The court properly found that Specification 2.1, which charged that, the next day, petitioner told the student not to report the call, was supported by the record. The record also supports Specification 2.2, which further specified that petitioner warned the student not to tell the principal about the call, indicating an awareness of wrongdoing, and thus, the specification was not duplicative and should not have been dismissed by the court.

The sustained charges rationally support and provide adequate evidence for the arbitrator's conclusion that petitioner committed sexual misconduct by performing an "action that could reasonably be interpreted as soliciting a sexual relationship" as provided in article 21 § G[6] of the collective bargaining agreement. In finding to the contrary, Supreme Court impermissibly substituted its own judgment for that of the arbitrator, crediting petitioner's claim that he was joking when he asked the student to go out with him (see Matter of New York State Correctional Officers & Police Benevolent Assn. v State of New York, 94 NY2d 321, 326 [1999]).
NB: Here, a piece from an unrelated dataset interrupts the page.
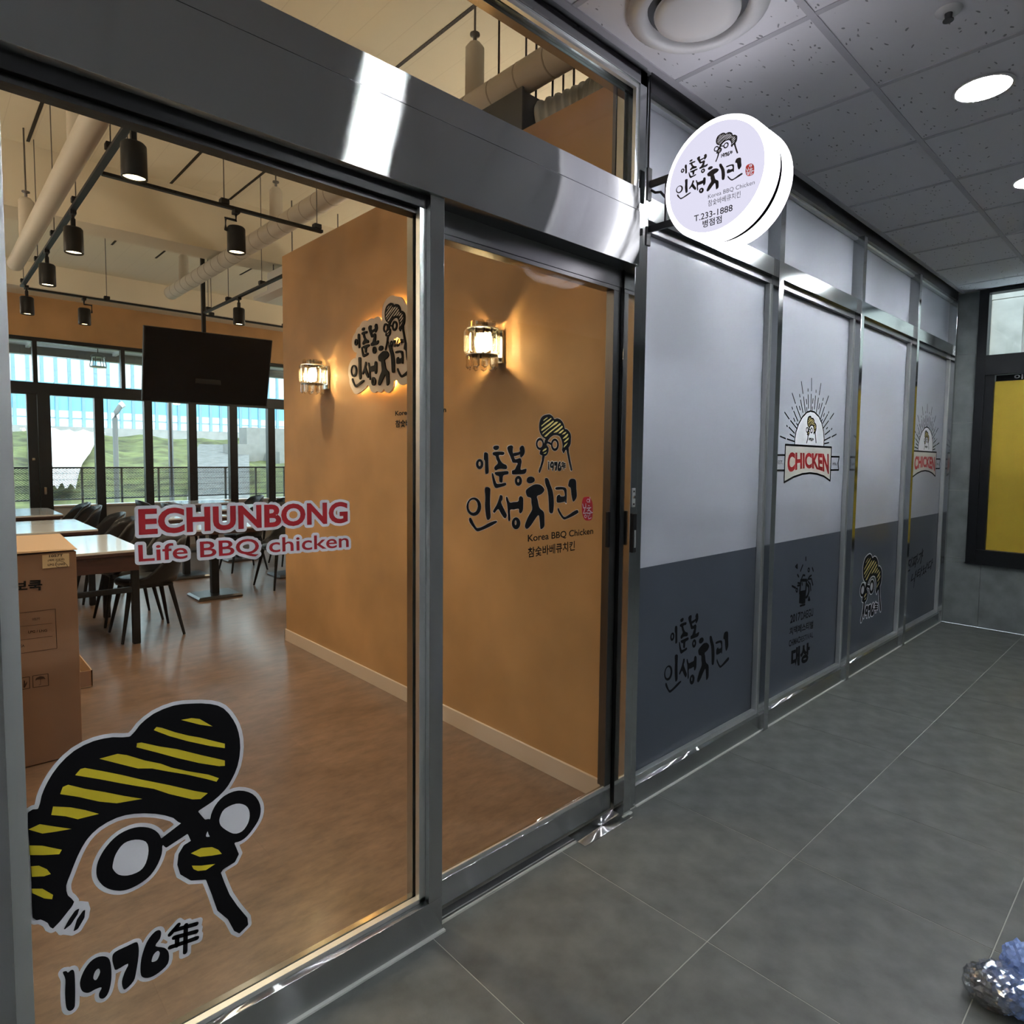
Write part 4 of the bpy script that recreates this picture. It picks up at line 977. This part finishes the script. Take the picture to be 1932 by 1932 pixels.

In light of the foregoing evidence, the penalty of termination, notwithstanding petitioner's prior lack of disciplinary history, does not shock our sense of fairness. Petitioner's actions of calling a student at home, asking her if she was happy with the results of an examination, and then asking her out on a date, clearly constituted unacceptable behavior (see e.g Matter of Douglas v New York City Bd./Dept. of Educ., 87 AD3d
856, 857 [1st Dept 2011]).

THIS CONSTITUTES THE DECISION AND ORDER
OF THE SUPREME COURT, APPELLATE DIVISION, FIRST DEPARTMENT.